The team of Dylan Riemer '16 and Glenn Matthys '16 took second place in the programming competition and the team of Miriam Leffler '16 and team captain Julia Harrison '15 took fourth. Muath Alangari '15 placed first in the poster presentation.

The contest pitted 19 teams of two or three people head-to-head to solve as many programs as possible in the three-hour time limit. Students were allowed to code in Java or C++. Once a solution was found, the teams submitted to the computer running Linux, and only one person was allowed on the computer at a time. Hard copies of code, use of printed textbooks and programming language references were permitted, however no other electronics such as cell phones and calculators were allowed. General web access was also prohibited. 

In order to prepare for the contest, the programming class worked through past years’ problems, which could be found online on the mathematics problem-solving site, Project Euler, and others.

This was the second year CHC competed in the contest, placing 17th at last year's event at York College, but the first time the College sent two teams.

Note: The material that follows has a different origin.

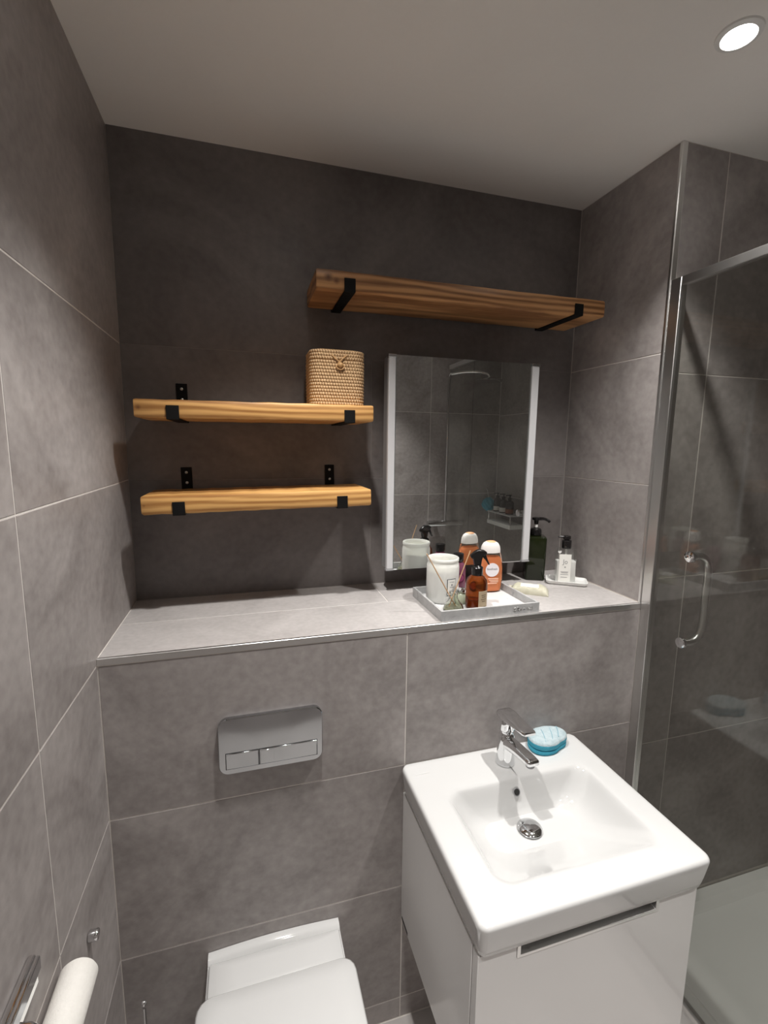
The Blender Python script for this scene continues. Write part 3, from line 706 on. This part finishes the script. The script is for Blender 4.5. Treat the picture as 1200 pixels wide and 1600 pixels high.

It was also the first time any CHC teams placed in the top five.

"It was a huge achievement," says Susan Ceklosky, instructor of computer science, who has led the programming team since joining the College three years ago and who taught programming as a class for the first time last year.

While his classmates were earning their top five finishes, Alangari was presenting in the poster demonstration.

"There are problems in communication among IT firms that cause projects to fail, so I came up with a new methodology called the pyramid model to try to identify what the problems were and why they existed," says Alangari.

Alangari tested his theory by having students in another computer science course use his new methodology and evaluate its effectiveness. The course lasted six weeks and he attended every session, gathering information for his case study. Following the course's completion, Alangari interviewed the students about the success of his new methodology.

"It was the first time I ever entered a contest," he says. "I'm excited to win."